Sep 2016
Back to school: Lessons for B2B marketers
Written by Paul Maher
Napoleon once described Britain as ‘A nation of shopkeepers’. Recent media scandals though have depicted British retailers as feisty business folk who are at war with regulators, pensioners, the media and even Her Majesty’s Government.
Maybe the diminutive French general was right. Online retailers in the UK are on a tear. Success stories like Ocado, Asos and The Hut, show they know how to create next-generation online shopping experiences. We Brits are fast learners too. The UK’s recent scrappy adoption of Black Friday, saw retail sales reach a ten year high and the post-Brexit fallout has seen another spike in retail sales.
Retailing and technology are intimately linked in B2B as well as B2C. Whether selling new PCs to university freshers on the consumer side, or selling new servers and additional web services to retailers, the show must go on.

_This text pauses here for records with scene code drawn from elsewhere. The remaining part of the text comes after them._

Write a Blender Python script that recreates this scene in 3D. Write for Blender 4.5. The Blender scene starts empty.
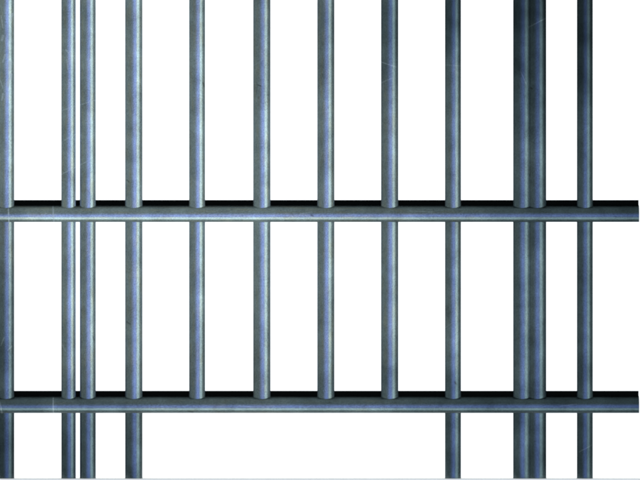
import bpy, bmesh, math, random
random.seed(7)
S = 0.0015                       # metres per unit of the plan below (a bar is about 24 mm wide)
def X(p): return (p - 320) * S
def Z(p): return (480 - p) * S

sc = bpy.context.scene
col = sc.collection
sc.view_settings.view_transform = 'Standard'
sc.view_settings.look = 'None'
sc.view_settings.exposure = 0
sc.view_settings.gamma = 1

# ------------------------------------------------------------------ the grille (one welded thing)
root = bpy.data.objects.new('cell_bars', None)
root.empty_display_size = 0.2
root.location = (0, 0, Z(479))
col.objects.link(root)
root['label'] = 'worn blue-grey steel prison cell bars welded through two long horizontal rails'
root['category'] = 'cell bars'

# ------------------------------------------------------------------ materials
class NT:
    def __init__(s, name):
        s.m = bpy.data.materials.new(name); s.m.use_nodes = True
        s.t = s.m.node_tree; s.n = s.t.nodes; s.l = s.t.links
        s.bsdf = s.n['Principled BSDF']
    def put(s, inp, v):
        if isinstance(v, bpy.types.NodeSocket): s.l.new(v, inp)
        else: inp.default_value = v
    def math(s, op, a, b=None, c=None, clamp=False):
        n = s.n.new('ShaderNodeMath'); n.operation = op; n.use_clamp = clamp
        s.put(n.inputs[0], a)
        if b is not None: s.put(n.inputs[1], b)
        if c is not None: s.put(n.inputs[2], c)
        return n.outputs[0]
    def mix(s, f, a, b, mode='MIX'):
        n = s.n.new('ShaderNodeMix'); n.data_type = 'RGBA'; n.blend_type = mode
        s.put(n.inputs[0], f); s.put(n.inputs[6], a); s.put(n.inputs[7], b)
        return n.outputs[2]
    def noise(s, vec, scale, detail=3, rough=0.6):
        n = s.n.new('ShaderNodeTexNoise'); s.l.new(vec, n.inputs['Vector'])
        n.inputs['Scale'].default_value = scale; n.inputs['Detail'].default_value = detail
        n.inputs['Roughness'].default_value = rough
        return n.outputs['Fac']
    def stretch(s, vec, sx, sy, sz, off=(0, 0, 0)):
        n = s.n.new('ShaderNodeMapping'); s.l.new(vec, n.inputs['Vector'])
        n.inputs['Scale'].default_value = (sx, sy, sz); n.inputs['Location'].default_value = off
        return n.outputs[0]
    def ramp(s, v, a, b, c=0.0, d=1.0):
        n = s.n.new('ShaderNodeMapRange'); n.interpolation_type = 'SMOOTHSTEP'
        s.put(n.inputs[0], v)
        for i, k in enumerate((a, b, c, d)): n.inputs[i + 1].default_value = k
        return n.outputs[0]

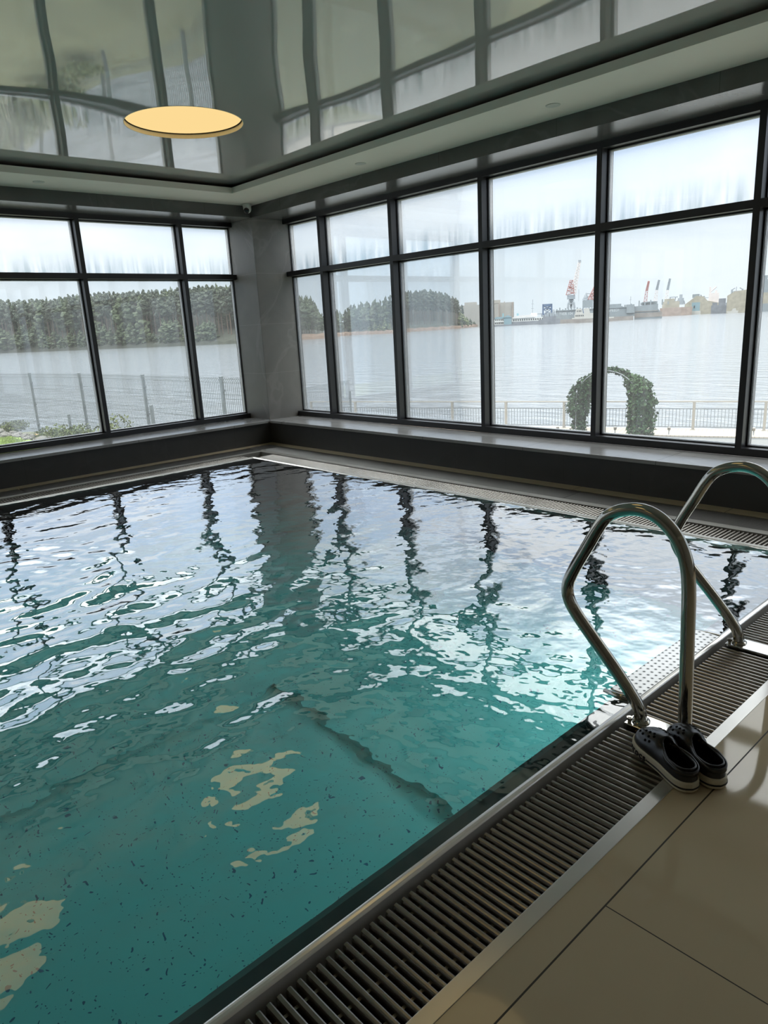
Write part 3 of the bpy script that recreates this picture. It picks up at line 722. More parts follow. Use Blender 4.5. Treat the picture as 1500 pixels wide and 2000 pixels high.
    b = MB(); m = len(pts); V = []
    for (x, y, z) in pts: V += [(x, y, z - 0.008), (x, y, z + 0.008)]
    b.add(V, [(2 * k, 2 * k + 2, 2 * k + 3, 2 * k + 1) for k in range(m - 1)]); st = b.build('strap', M['clog'], t, smooth=True)
    s2 = st.modifiers.new('solid', 'SOLIDIFY'); s2.thickness = 0.005; s2.offset = 1
    for p, q in ((pts[1], -1), (pts[-2], 1)):
        sx = 1 if p[0] > 0 else -1
        b = MB(); b.tube([(p[0], p[1], p[2]), (p[0] + sx * 0.008, p[1], p[2]), (p[0] + sx * 0.0105, p[1], p[2])], [0.010, 0.010, 0.006], 18); b.build('rivet', M['clog'], t, smooth=False)
    # ventilation holes on the toe
    for (s, fr) in ((0.70, 0.78), (0.70, 0.55), (0.70, 0.36), (0.78, 0.74), (0.80, 0.50), (0.86, 0.70), (0.90, 0.5), (0.62, 0.66), (0.62, 0.40)):
        for side in (0, 1):
            kk = min(range(n // 2), key=lambda k: abs(OUT[k, 2] - s)); i = kk if side == 0 else (n - kk) % n
            p0 = np.array(surf(i, fr)); pa = np.array(surf((i + 1) % n, fr)) - p0; pb = np.array(surf(i, fr + 0.05)) - p0
            nn = np.cross(pa, pb); nn /= np.linalg.norm(nn) + 1e-9
            if nn[2] < 0: nn = -nn
            b = MB(); b.tube([p0 - nn * 0.001, p0 + nn * 0.0012], 0.0042, 12); b.build('toe_vent', M['clog_in'], up)
    # lettering on the outer side of the sole
    cu = bpy.data.curves.new('lettering', 'FONT'); cu.body = 'crocs'; cu.size = 0.033; cu.extrude = 0.0008; cu.space_character = 1.12; cu.offset = 0.0007
    tmp = bpy.data.objects.new('lettering', cu); COL.objects.link(tmp)
    dg = bpy.context.evaluated_depsgraph_get(); me = bpy.data.meshes.new_from_object(tmp.evaluated_get(dg)); bpy.data.objects.remove(tmp)
    # arc length along the outer side from the toe to the heel
    idx = [k for k in range(n // 2, n + 1)] if not mirror else [k for k in range(n // 2, -1, -1)]
    base = ring(0.0040, 0.0); path = [np.array(base[k % n]) for k in idx]
    acc = [0]
    for p, q in zip(path, path[1:]): acc.append(acc[-1] + float(np.linalg.norm((q - p)[:2])))
    bmx = bmesh.new(); bmx.from_mesh(me); wmax = max(v.co.x for v in bmx.verts)
    bmesh.ops.subdivide_edges(bmx, edges=[e for e in bmx.edges if e.calc_length() > 0.004], cuts=2)
    L0 = 0.062
    for v in bmx.verts:
        s = L0 + v.co.x; k = max(i for i in range(len(acc)) if acc[i] <= s); k = min(k, len(path) - 2)
        f = (s - acc[k]) / max(1e-9, acc[k + 1] - acc[k]); p = path[k] * (1 - f) + path[k + 1] * f; d = path[k + 1] - path[k]; d /= np.linalg.norm(d)
        nn = np.array([d[1], -d[0], 0]); cen = np.array([0, SL * 0.5, 0])
        if np.dot(nn, p - cen) < 0: nn = -nn
        q = p + nn * (v.co.z + 0.0004); v.co = Vector((q[0], q[1], p[2] + 0.0075 + v.co.y * 0.95))
    bmx.to_mesh(me); bmx.free(); me.name = 'lettering'; me.materials.clear(); me.materials.append(M['stripe'])
    lo = bpy.data.objects.new('lettering', me); COL.objects.link(lo); lo.parent = so
    return t
def place_clog(mirror, heel, toe, label):
    t = make_clog(mirror); d = np.array(toe) - np.array(heel)
    t.location = (heel[0], heel[1], 0.0025); t.rotation_euler = (0, 0, math.atan2(d[1], d[0]) - PI / 2)
    return tag(t, label, 'clog', 'pair of black clogs by the ladder')
place_clog(False, (6.838, -3.182), (6.627, -3.042), 'black clog with cream sole and side lettering, the one nearer the pool')
place_clog(True, (6.893, -3.106), (6.672, -2.956), 'black clog with cream sole farther from the pool, touching the ladder post')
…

The cost of downtime can be millions. So retailers need to avoid surges in buyer interest descending into embarrassing outages.
Where next? Could e-commerce continue to break records? Perhaps we should turn to our US cousins for inspiration. Their ‘Back to School promotions have provided another vital, non-year end spike in sales just like Black Friday and Cyber Monday do, this one perhaps a little more traditional.
Tech companies like Apple have been exploiting this sales spike to their advantage for decades, offering smart discounts on new devices and hoping to use the age-old theory of ‘get them while they are young’ to create customers for life. Actually in Apple’s case this may be critical as it tries to bridge the ever-more-clear gap in their innovation funnel.
There is a tendency by some in the UK to dismiss global consumer retail trends as nasty foreign invasions of our culture. While this has some resonance to it, Back to School, perhaps more than others, is event-driven marketing at its best and could really hold lessons for B2B marketing professionals.
BACK TO SCHOOL LESSONS FOR B2B TECH MARKETERS
- Focus on real-life customer behaviours – Back to School presents a clear buying signal for online sales because it comes at the end of real – world holiday seasons.
- Always be prepared for spikes in web traffic – cloudbursting for ad hoc availability increases makes this more feasible than ever.
- Great marketing pros look for the ‘next bounce of the ball’ – kids back to school also means back to work for adults – more time to focus on work, changing commuting patterns, perhaps an appetite to focus on career and learn new skills.
Finally, as many in the B2B market know, traditionally the last quarter of the year can bring a thawing of once frozen project budgets. A real tonic for Seasonally Affected sales execs.